_What is asked_
Will you give the material below again, every line exactly as it is?
□ □ □ □ □ □ □
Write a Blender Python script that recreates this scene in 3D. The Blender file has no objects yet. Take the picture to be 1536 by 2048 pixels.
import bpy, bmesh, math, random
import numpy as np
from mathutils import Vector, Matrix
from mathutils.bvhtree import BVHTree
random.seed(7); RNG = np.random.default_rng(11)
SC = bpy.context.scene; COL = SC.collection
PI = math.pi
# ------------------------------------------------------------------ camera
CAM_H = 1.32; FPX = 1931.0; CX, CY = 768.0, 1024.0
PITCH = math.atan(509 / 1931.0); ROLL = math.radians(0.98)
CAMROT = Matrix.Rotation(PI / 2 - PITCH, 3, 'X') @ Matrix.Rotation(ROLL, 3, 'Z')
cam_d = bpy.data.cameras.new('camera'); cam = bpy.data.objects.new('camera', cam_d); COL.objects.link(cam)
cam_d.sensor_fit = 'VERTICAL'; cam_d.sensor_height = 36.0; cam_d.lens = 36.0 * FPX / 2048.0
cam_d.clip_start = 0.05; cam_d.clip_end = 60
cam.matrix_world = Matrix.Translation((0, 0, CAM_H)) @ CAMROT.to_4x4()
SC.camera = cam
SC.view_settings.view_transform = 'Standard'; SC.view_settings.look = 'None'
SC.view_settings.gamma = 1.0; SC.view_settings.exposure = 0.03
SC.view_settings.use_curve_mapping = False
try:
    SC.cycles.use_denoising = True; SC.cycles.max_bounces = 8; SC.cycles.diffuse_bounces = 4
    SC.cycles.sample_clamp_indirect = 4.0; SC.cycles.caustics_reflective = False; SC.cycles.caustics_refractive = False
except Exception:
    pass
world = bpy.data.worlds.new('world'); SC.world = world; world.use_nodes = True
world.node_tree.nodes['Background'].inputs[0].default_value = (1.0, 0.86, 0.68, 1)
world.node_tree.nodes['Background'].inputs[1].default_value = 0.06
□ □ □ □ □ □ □
_Answer to this problem_
Write a Blender Python script that recreates this scene in 3D. The Blender file has no objects yet. Take the picture to be 1536 by 2048 pixels.
import bpy, bmesh, math, random
import numpy as np
from mathutils import Vector, Matrix
from mathutils.bvhtree import BVHTree
random.seed(7); RNG = np.random.default_rng(11)
SC = bpy.context.scene; COL = SC.collection
PI = math.pi
# ------------------------------------------------------------------ camera
CAM_H = 1.32; FPX = 1931.0; CX, CY = 768.0, 1024.0
PITCH = math.atan(509 / 1931.0); ROLL = math.radians(0.98)
CAMROT = Matrix.Rotation(PI / 2 - PITCH, 3, 'X') @ Matrix.Rotation(ROLL, 3, 'Z')
cam_d = bpy.data.cameras.new('camera'); cam = bpy.data.objects.new('camera', cam_d); COL.objects.link(cam)
cam_d.sensor_fit = 'VERTICAL'; cam_d.sensor_height = 36.0; cam_d.lens = 36.0 * FPX / 2048.0
cam_d.clip_start = 0.05; cam_d.clip_end = 60
cam.matrix_world = Matrix.Translation((0, 0, CAM_H)) @ CAMROT.to_4x4()
SC.camera = cam
SC.view_settings.view_transform = 'Standard'; SC.view_settings.look = 'None'
SC.view_settings.gamma = 1.0; SC.view_settings.exposure = 0.03
SC.view_settings.use_curve_mapping = False
try:
    SC.cycles.use_denoising = True; SC.cycles.max_bounces = 8; SC.cycles.diffuse_bounces = 4
    SC.cycles.sample_clamp_indirect = 4.0; SC.cycles.caustics_reflective = False; SC.cycles.caustics_refractive = False
except Exception:
    pass
world = bpy.data.worlds.new('world'); SC.world = world; world.use_nodes = True
world.node_tree.nodes['Background'].inputs[0].default_value = (1.0, 0.86, 0.68, 1)
world.node_tree.nodes['Background'].inputs[1].default_value = 0.06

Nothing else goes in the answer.